The City Memorial to the lost trawlermen of Hull.

This memorial stands at the other end of the dock. This part was an extension to the original dock and was completed in 1897. St Andrew’s dock itself opened in 1883. Originally the dock was just for coal exports from the South Yorkshire coalfields but was always exclusively used for Hull’s fishing fleet.

The story behind the change is too complex for this blog but the increase in the size of coal-transporting vessels, contentious relationships between different railway and dock companies and the discovery of a rich fishing ground seventy miles off Spurn Point (Silver Pits) all played their part.

Remains of the wooden quay St Andrew's Dock

I have been unable to find when the wooden quay was built. Its addition would mean vessels could moor next to the dock without waiting for suitable tidal conditions to enter through the lock gates.

Closed outer lock pit gates

St Andrew’s Dock closed in 1975 after the decline of the fishing fleet based in Hull. The reasons for the decline of the industry are partly related to national boundaries around fishing areas, the changes in fishing with the use of factory ships and super trawlers and quota systems which protect fish stocks. Other factors included the price of oil and declining fish stocks, meaning longer trips became less and less profitable.

Hull went in a few decades from having one of the largest fleets of distant water trawlers in the world to a handful of trawlers which relocated to the nearby Albert Dock.

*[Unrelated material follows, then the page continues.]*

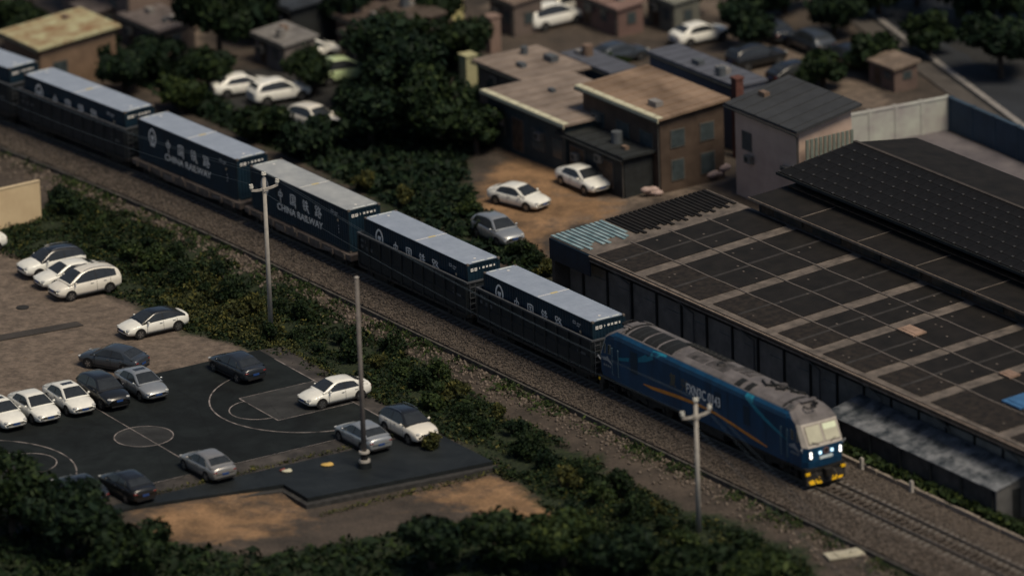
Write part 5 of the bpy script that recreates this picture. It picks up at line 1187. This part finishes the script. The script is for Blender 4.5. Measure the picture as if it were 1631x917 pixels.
# top-left: roof with yellow tones, tall brown walls, tall building
house('yellow_roofed_house', 'low house with a yellow and orange tiled roof at the upper left corner', -105.6, -100.4, 4.0, 10.2, 2.2, pm('ochre_wall', (.18, .12, .08), .85, .2, 1), pm('yellow_roof', (.34, .20, .10), .8, .3, .6, c2=(.42, .40, .24), thr=(.35, .6)), rise=.5, near=[(.8, .8, 1.2, 1.2), (3, .8, 1.2, 1.2)], end=[(1, .8, 1.2, 1.2)])
house('brown_block', 'tall brown rendered block left of the dark tree at the top', -117, -107.0, 15.2, 21.0, 6.5, pm('brown_render2', (.16, .118, .098), .85, .12, .5), X['rbase'], near=[(1, 2, 1.2, 1.4), (4, 2, 1.2, 1.4), (7, 2, 1.2, 1.4)], end=[(1.0, 4.2, 1.3, 1.5), (3.4, 4.2, 1.3, 1.5)])
tb = house('corner_building', 'tall brown building with a cream corner at the top centre', -108, -95.6, 33.0, 36.6, 9.0, pm('brown_render3', (.17, .128, .105), .85, .12, .5), X['rbase'], near=[(2, 3.0, 1.4, 1.6), (5, 3.0, 1.4, 1.6), (8, 3.0, 1.4, 1.6)], end=[(1.4, 1.2, 1.0, 1.6), (1.4, 4.2, 1.0, 1.6)])
q = MB(); q.b2((12.15, .02, 0), (12.46, .9, 9.6)); q.b2((12.15, 2.6, 0), (12.46, 3.58, 9.6)); q.build('corner_pier', pm('cream_pier', (.46, .42, .20), .8, .15, 1), tb)
for px, py, h, c, lab in ((747, 140, 2.4, (.40, .38, .22), 'cream gate pier beside the big tree'), (785, 82, 2.6, (.22, .15, .12), 'pinkish brown gate pier left of the tan block')):
    b = G(px, py, GZ); q = MB(); q.b2((-.45, -.45, -.2), (.45, .45, h)); q.b2((-.52, -.52, h), (.52, .52, h+.12)); tag(q.build('gate_pier', pm('gate_pier', c, .8, .15, 1), None, loc=b, rz=HD), lab, 'pier')
house('dark_roofed_sheds', 'row shed with dark blue grey roof at the top left of centre', -106, -98, 23.5, 29.0, 2.0, X['shedwall_dark'], pm('blue_grey_roof', (.030, .036, .045), .7, .3, .7), rise=.4, near=[(1, .3, 1.6, 1.8, 'door'), (4, .3, 1.6, 1.8, 'door')])
house('timber_shed', 'low brown timber shed below the tall corner building', -92.5, -86.5, 24.5, 29.5, 1.4, pm('timber_wall', (.05, .04, .034), .85, .3, 1), pm('timber_roof', (.060, .048, .040), .85, .35, .8), rise=.3, near=[(1, .3, 1.3, 1.5, 'door'), (3.6, .6, 1.2, 1.0)])
# bits by the brown building: blue drum, white sacks
for px, py, r_, h, c, lab, nm in ((1000, 268, .55, 1.2, (.02, .07, .14), 'dark blue water drum against the brown building', 'water_drum'), (1030, 288, .5, 1.0, (.20, .18, .17), 'grey drum in front of the brown building', 'water_drum')):
    b = G(px, py, GZ); q = MB(); q.cyl((0, 0, 0), (0, 0, h), r_, r_*.96, 16); q.cyl((0, 0, h), (0, 0, h+.08), r_*1.02, r_*.9, 16); q.cyl((0, 0, h*.5), (0, 0, h*.54), r_*1.03, r_*1.03, 16)
    tag(q.build(nm, pm('drum', c, .5, .15, 2), None, loc=b), lab, 'drum')
for px, py, sc_, lab in ((1038, 312, 1.0, 'pale heap of sacks on the yard left of the shed roof'), (1145, 285, 1.5, 'pinkish bundle at the foot of the brown building')):
    b = G(px, py, GZ); q = MB()
    for i in range(5): q.sph((random.uniform(-.4, .4)*sc_, random.uniform(-.3, .3)*sc_, .22*sc_+.12*i*sc_*.6), (.42*sc_, .30*sc_, .2*sc_), 10, 6)
    tag(q.build('sack_heap', pm('sack', (.40, .30, .27), .85, .2, 2), None, loc=b, smooth=True), lab, 'sacks')
# beige wall at left
bw = empty('beige_wall', W(-75.4, -10.3, GZ), HD-math.pi/2, 'free-standing beige rendered wall at the left edge', 'wall')
q = MB(); q.b2((0, -.14, -.3), (9, .14, 2.66)); q.build('wall_face', pm('beige_render', (.64, .48, .29), .85, .10, .5, c2=(.70, .55, .34)), bw)
q = MB(); q.b2((-.03, -.17, 2.662), (9, .17, 2.72)); q.build('coping', pm('beige_coping', (.52, .41, .26), .8, .1, 1), bw)
# debris on the apron
for px, py, c, sx, lab in ((521, 741, (.55, .36, .10), .42, 'orange sack lying near the foot of the court pole'), (457, 751, (.50, .48, .36), .34, 'pale scrap of litter on the apron left of the court pole'), (450, 750, (.20, .05, .04), .2, 'small red scrap beside the pale litter on the apron')):
    b = G(px, py, CZ); q = MB(); q.sph((0, 0, .06), (sx, sx*.6, .09), 10, 6); q.sph((sx*.4, .1, .08), (sx*.5, sx*.4, .09), 8, 5); tag(q.build('litter', pm('litter', c, .7, .15, 3), None, loc=b, smooth=True), lab, 'litter')
for px, py, s_, lab in ((1345, 885, 1.3, 'pale board lying in the weeds at the lower right'),):
    b = G(px, py, GZ); q = MB(); q.box((0, 0, .12), (1.7*s_, .8*s_, .1), rz=.3); q.box((.2, .1, .2), (1.2*s_, .5*s_, .06), rz=.5); tag(q.build('board', pm('pale_board', (.42, .39, .30), .8, .15, 2), None, loc=b), lab, 'board')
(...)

Memorials at the bullnose of St Andrew's Dock

A bullnose of a dock is any rounded edge of docksides. This is the outer bullnose of St Andrew’s Dock. This is also a site of memorials to lost fishermen and the Bullnose Memorial there was officially opened in 1993.

View of the Humber Estuary towards the mouth from St Andrew's Quay

The bulk of the dock was filled in and developed as a retail park after 1985. On this warm and calm day, I find it impossible to imagine the harsh conditions that fishermen endured on their trips. Those stories are not mine to tell. More than six thousand men were lost whilst fishing. Trawlers and men were lost in the Humber and the North Sea as well as in those distant fishing grounds around Iceland.

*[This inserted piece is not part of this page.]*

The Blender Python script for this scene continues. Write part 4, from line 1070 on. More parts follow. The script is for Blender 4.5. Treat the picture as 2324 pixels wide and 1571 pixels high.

Understandably the area that remains most recognisable as St Andrew’s Dock raises emotion. There are people still alive who sailed on trawlers from here and more who continue to commemorate the sacrifices made in the fishing industry. The area around the bullnose is a conservation area but unfortunately has been subject to vandalism and is becoming derelict.

Remains of some of St Andrew's Dock buildings

A local heritage group STAND (more details here) commissioned the St Andrew’s Memorial Books. These record the thousands of fishermen who were lost during peacetime whilst sailing from the Port of Hull. These are currently at The Hull History Centre and will be on display at the Hull Maritime Museum when it reopens.

This place and the surrounding area of Hessle Road were central to Hull’s social, cultural, and economic history. I remember that vibrancy, but I also recall visiting when I was seven. That was 1968. It was during the time Hull got the news of the loss of the three trawlers: St. Romanus, Kingston Peridot, and Ross Cleveland.

The maritime project in particular the re-berthing of the trawler Arctic Corsair (more here) at the North End shipyard (more here) continues to honour the legacy of the men who sailed from Hull to catch fish and also the women, families and wider community that supported the industry.